DATASET SECTION start

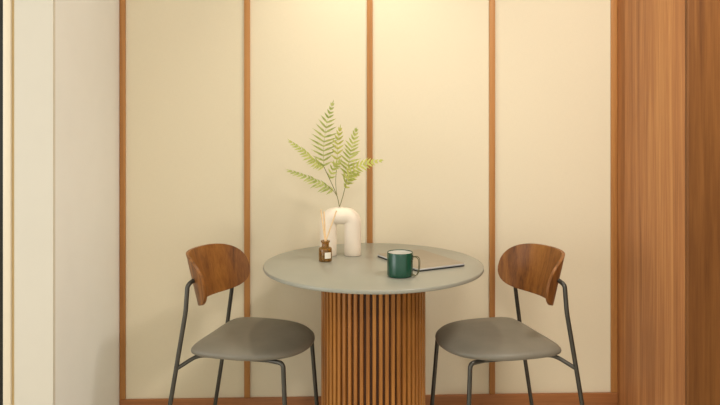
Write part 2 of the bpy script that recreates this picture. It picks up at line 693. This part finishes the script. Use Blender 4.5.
# stems
bm = bmesh.new()
r0 = 0.0014
b0 = Vector((0, 0, 0.0022))
tube(bm, catmull([b0, fpt(337, 196, -.004), fpt(331, 182, -.008), fpt(324, 167, -.010)], 6), r0, 8)
tube(bm, catmull([b0, fpt(341.5, 201, .003), fpt(345, 188, .006), fpt(347.5, 175, .008)], 6), r0, 8)
tube(bm, catmull([fpt(337, 196, -.004), fpt(335.7, 183, -.004), fpt(336.5, 168, -.002)], 6), r0 * 0.8, 8)
tube(bm, catmull([fpt(337, 196, -.004), fpt(333.5, 191, -.012), fpt(329, 187, -.02)], 6), r0 * 0.8, 8)
link('stem', bm, M['stem'], fern)

FN = (0.1, -1, 0.15)
frond([fpt(324, 167, -.010), fpt(323.5, 150, -.012), fpt(325, 134, -.012), fpt(328.5, 117, -.008), fpt(332.8, 103, 0)], 14,
      [(0, 8), (0.15, 13), (0.3, 16), (0.5, 13), (0.68, 9), (0.8, 5), (1, 4)], 68, FN, M['leaf3'], 0.0043)
frond([fpt(324, 167, -.010), fpt(314, 161, -.025), fpt(303, 151, -.04), fpt(290, 141, -.05)], 14,
      [(0, 9), (0.3, 10), (0.6, 8), (1, 4)], 60, (0.35, -0.75, 0.7), M['leaf'], 0.0046, sides=(0.7, 0.9), droop=0.3)
frond([fpt(333.5, 191, -.012), fpt(320, 183, -.03), fpt(305, 176, -.045), fpt(289.5, 170.5, -.055)], 13,
      [(0, 10), (0.3, 11), (0.6, 8), (1, 5)], 52, (0.1, -0.7, 0.75), M['leaf3'], 0.0050, sides=(0.55, 1.0), droop=0.25)
frond([fpt(336.3, 172, -.002), fpt(337.3, 155, 0), fpt(338, 141, 0), fpt(340, 128, .004)], 8,
      [(0, 7), (0.4, 9), (0.7, 7), (1, 4)], 60, (0.4, -1, 0.2), M['leaf2'], 0.0046, start=0.1)
frond([fpt(346.8, 179, .008), fpt(349, 162, .012), fpt(352, 146, .012), fpt(356.5, 129, .008)], 13,
      [(0, 8), (0.2, 13), (0.45, 11), (0.7, 8.5), (0.9, 5), (1, 3)], 62, (-0.15, -1, 0.1), M['leaf'], 0.0046)
frond([fpt(346, 184, .006), fpt(353, 171, -.012), fpt(366, 163.5, -.035), fpt(382, 160.5, -.055)], 12,
      [(0, 9), (0.25, 12), (0.5, 10.5), (0.75, 7), (1, 3)], 62, (0, -0.85, 0.6), M['leaf2'], 0.0048, sides=(0.9, 0.9), droop=0.2)
frond([fpt(329.5, 179, -.006), fpt(334, 167.5, -.02), fpt(340, 161, -.03)], 6,
      [(0, 6), (0.5, 7), (1, 3)], 55, (0.2, -0.8, 0.6), M['leaf'], 0.0046)
frond([fpt(345, 188, .006), fpt(350, 179, -.01), fpt(358, 174, -.02)], 6,
      [(0, 5), (0.5, 7), (1, 3)], 55, (0, -0.8, 0.6), M['leaf2'], 0.0046)

# reed bottle ------------------------------------------------------
BB = tpt(325.4, 261.0)
bpm = BB.y / F
bot = empty('diffuser_bottle', BB)
tag(bot, 'small amber glass diffuser bottle with a pale label, in front of the white vase', 'bottle')
rb = 6.6 * bpm
hb = 13.4 * bpm
hn = 20.5 * bpm
bm = bmesh.new()
prof = [(rb * 0.85, 0.0), (rb * 0.97, 0.001), (rb, 0.004), (rb, hb - 0.004), (rb * 0.94, hb - 0.0005), (rb * 0.8, hb + 0.002),
        (rb * 0.60, hb + 0.0035), (rb * 0.54, hb + 0.006), (rb * 0.54, hn - 0.008), (rb * 0.70, hn - 0.006), (rb * 0.70, hn),
        (rb * 0.50, hn), (rb * 0.44, hn - 0.001), (rb * 0.44, hb + 0.004), (rb * 0.65, hb - 0.001), (rb * 0.9, hb - 0.006),
        (rb * 0.9, 0.005), (rb * 0.8, 0.003)]
lathe(bm, prof, 40)
link('glass', bm, M['amber'], bot, angle=40)
bm = bmesh.new()
n = 12
vs = []
for zz in (3.6 * bpm, 9.6 * bpm):
    for off in (0.0002, 0.0006):
        vs.append([bm.verts.new(((rb + off) * math.cos(a), (rb + off) * math.sin(a), zz))
                   for a in [math.radians(-92 + 58 * i / n) for i in range(n + 1)]])
for i in range(n):
    bm.faces.new((vs[0][i], vs[0][i + 1], vs[2][i + 1], vs[2][i]))
    bm.faces.new((vs[1][i], vs[1][i + 1], vs[3][i + 1], vs[3][i]))
    bm.faces.new((vs[0][i], vs[0][i + 1], vs[1][i + 1], vs[1][i]))
    bm.faces.new((vs[2][i], vs[2][i + 1], vs[3][i + 1], vs[3][i]))
for i in (0, n):
    bm.faces.new((vs[0][i], vs[1][i], vs[3][i], vs[2][i]))
link('label', bm, M['label'], bot)

for (x1, y1, dy, dx0, lab) in ((320.8, 209.5, 0.0, -0.4, 'thin tan reed in the amber bottle, leaning furthest left'),
                               (324.0, 211.5, 0.012, 0.1, 'thin tan reed in the amber bottle, nearly upright in the middle'),
                               (336.5, 210.5, -0.02, 0.6, 'thin tan reed in the amber bottle, leaning right across the vase')):
    tip = at(x1, y1, BB.y + dy)
    basep = BB + Vector((dx0 * bpm * 1.0, -dy * 0.05, hn))
    dirv = (tip - basep).normalized()
    foot = basep - dirv * 0.03
    o = empty('reed', foot)
    bpy.data.objects.remove(o)
    bm = bmesh.new()
    tube(bm, [Vector((0, 0, 0)), tip - foot], 0.0026, 8)
    o = link('reed', bm, M['reed'])
    o.location = foot
    tag(o, lab, 'reed', 'reeds in the diffuser bottle')

# mug ---------------------------------------------------------------
MB_ = tpt(400.0, 276.0)
mpm = MB_.y / F
mug = empty('mug', MB_)
tag(mug, 'dark green enamel mug with a pale inside and a wire handle, beside the laptop', 'mug')
rm = 12.9 * mpm
hm = 24.2 * mpm
bm = bmesh.new()
lathe(bm, [(rm * 0.86, 0.0), (rm * 0.94, 0.0015), (rm * 0.99, 0.006), (rm, 0.014), (rm, hm - 0.0015), (rm - 0.0008, hm), (rm - 0.002, hm),
           (rm - 0.0028, hm - 0.0012), (rm - 0.0028, hm - 0.003)], 56, cap1=False)
link('body', bm, M['green'], mug, angle=50)
bm = bmesh.new()
lathe(bm, [(rm - 0.0029, hm - 0.0025), (rm - 0.003, 0.012), (rm * 0.85, 0.005)], 56, cap0=False)
link('lining', bm, M['enamel_in'], mug, angle=50)
bm = bmesh.new()
ha = math.radians(-22)
hd = Vector((math.cos(ha), math.sin(ha), 0))
hs = Vector((-math.sin(ha), math.cos(ha), 0))
for sg in (-1, 1):
    pts = []
    for (rr, zz) in ((rm - 0.001, 0.82 * hm), (rm + 0.012, 0.85 * hm), (rm + 0.022, 0.78 * hm), (rm + 0.0245, 0.55 * hm),
                     (rm + 0.021, 0.24 * hm), (rm + 0.012, 0.08 * hm), (rm - 0.001, 0.10 * hm)):
        pts.append(hd * rr + hs * sg * 0.0065 + Vector((0, 0, zz)))
    tube(bm, catmull(pts, 6), 0.0015, 8)
link('handle', bm, M['mugwire'], mug)
bm = bmesh.new()
vs = []
for off in (-0.001, 0.0016):
    for zz in (0.70 * hm, 0.90 * hm):
        vs.append([bm.verts.new(((rm + off) * math.cos(ha + t), (rm + off) * math.sin(ha + t), zz)) for t in (-0.2, -0.1, 0, 0.1, 0.2)])
for i in range(4):
    bm.faces.new((vs[0][i], vs[0][i + 1], vs[1][i + 1], vs[1][i]))
    bm.faces.new((vs[2][i], vs[2][i + 1], vs[3][i + 1], vs[3][i]))
    bm.faces.new((vs[0][i], vs[0][i + 1], vs[2][i + 1], vs[2][i]))
    bm.faces.new((vs[1][i], vs[1][i + 1], vs[3][i + 1], vs[3][i]))
for i in (0, 4):
    bm.faces.new((vs[0][i], vs[1][i], vs[3][i], vs[2][i]))
link('handle_bracket', bm, M['green'], mug)

# laptop ------------------------------------------------------------
A, Bc, C, D = tpt(381, 254, TZ), tpt(431, 250.0, TZ), tpt(464.8, 267, TZ), tpt(414, 275, TZ)
cen = (A + Bc + C + D) / 4 + Vector((-0.010, -0.008, 0))
print('laptop corners', A, Bc, C, D)
ax = ((C - D).normalized() + (Bc - A).normalized()).normalized()
LA = math.atan2(ax.y, ax.x)
lap = empty('laptop', (cen.x, cen.y, TZ), LA)
tag(lap, 'closed slim grey laptop with dark edges lying behind the green mug', 'laptop')
lw, ll = 0.205, 0.300


def rslab(bm, hx, hy, rc, z0, z1, be):
    n = 6
    out = []
    for (sx, sy, a0) in ((1, 1, 0), (-1, 1, 90), (-1, -1, 180), (1, -1, 270)):
        for k in range(n + 1):
            a = math.radians(a0 + 90 * k / n)
            out.append((sx * (hx - rc) + rc * math.cos(a), sy * (hy - rc) + rc * math.sin(a)))
    rows = []
    for ins, z in ((be, z0), (0, z0 + be), (0, z1 - be), (be, z1)):
        rows.append([bm.verts.new((x * (1 - ins / hx), y * (1 - ins / hy), z)) for x, y in out])
    for a, c in zip(rows, rows[1:]):
        for i in range(len(a)):
            bm.faces.new((a[i], a[(i + 1) % len(a)], c[(i + 1) % len(a)], c[i]))
    bm.faces.new(rows[0])
    bm.faces.new(rows[-1])


bm = bmesh.new()
rslab(bm, lw / 2 - 0.001, ll / 2 - 0.001, 0.010, 0.0, 0.0045, 0.0015)
link('base', bm, M['laptop_dark'], lap, angle=50)
bm = bmesh.new()
rslab(bm, lw / 2, ll / 2, 0.011, 0.0050, 0.0105, 0.0007)
bm.normal_update()
for f in bm.faces:
    f.material_index = 1 if len(f.verts) == 4 else 0
link('lid', bm, [M['laptop'], M['laptop_edge']], lap, angle=50)
bm = bmesh.new()
tube(bm, [(-lw / 2 + 0.008, ll / 2 - 0.03 - 0.0, 0.0048), (-lw / 2 + 0.008, -ll / 2 + 0.03, 0.0048)], 0.0018, 10)
link('hinge', bm, M['laptop_dark'], lap)


# ---------------------------------------------------------------- light
def light(kind, name, loc, energy, color, target=None, **kw):
    l = bpy.data.lights.new(name, kind)
    l.energy = energy
    l.color = color
    for k, v in kw.items():
        setattr(l, k, v)
    o = bpy.data.objects.new(name, l)
    o.location = loc
    if target is not None:
        o.rotation_euler = (Vector(target) - Vector(loc)).to_track_quat('-Z', 'Y').to_euler()
    COL.objects.link(o)
    return o


WARM = (1.0, 0.80, 0.52)
NEUT = (1.0, 0.93, 0.82)
# the nook's recessed spot close to the wall
light('SPOT', 'nook_downlight', (0.0, 2.66, 2.56), 38, (1.0, 0.88, 0.67), (0.0, 2.72, 0.7), spot_size=math.radians(86), spot_blend=1.0, shadow_soft_size=0.06)
# ceiling lamps out in the room
light('AREA', 'room_lamp_right', (1.05, 1.5, 2.57), 21, NEUT, (0.6, 1.8, 0), shape='DISK', size=0.32)
light('AREA', 'room_lamp_front', (0.4, -0.6, 2.57), 32, NEUT, (0.1, 1.2, 0), shape='DISK', size=0.7)
# daylight from a window at the left of the room
light('AREA', 'window_daylight', (-4.4, -0.6, 1.35), 55, (0.97, 0.98, 1.0), (0.3, 2.6, 1.0), shape='RECTANGLE', size=2.6, size_y=2.2)

w = bpy.data.worlds.new('room_light')
S.world = w
w.use_nodes = True
bg = w.node_tree.nodes['Background']
bg.inputs['Color'].default_value = (1.0, 0.96, 0.83, 1)
bg.inputs['Strength'].default_value = 0.95

vs_ = S.view_settings
vs_.view_transform = 'Standard'
vs_.look = 'None'
vs_.exposure = 0.16
vs_.gamma = 1.0
vs_.use_curve_mapping = False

DATASET SECTION end

▶ _WORK TO DO_
Write out each line of the listing above, exactly, from its first line to the line holding "link('stem', bm, M['stem'], fern)", inclusive. Skip the pictures.

▶ _WRITTEN REPLY_
Write part 2 of the bpy script that recreates this picture. It picks up at line 693. This part finishes the script. Use Blender 4.5.
# stems
bm = bmesh.new()
r0 = 0.0014
b0 = Vector((0, 0, 0.0022))
tube(bm, catmull([b0, fpt(337, 196, -.004), fpt(331, 182, -.008), fpt(324, 167, -.010)], 6), r0, 8)
tube(bm, catmull([b0, fpt(341.5, 201, .003), fpt(345, 188, .006), fpt(347.5, 175, .008)], 6), r0, 8)
tube(bm, catmull([fpt(337, 196, -.004), fpt(335.7, 183, -.004), fpt(336.5, 168, -.002)], 6), r0 * 0.8, 8)
tube(bm, catmull([fpt(337, 196, -.004), fpt(333.5, 191, -.012), fpt(329, 187, -.02)], 6), r0 * 0.8, 8)
link('stem', bm, M['stem'], fern)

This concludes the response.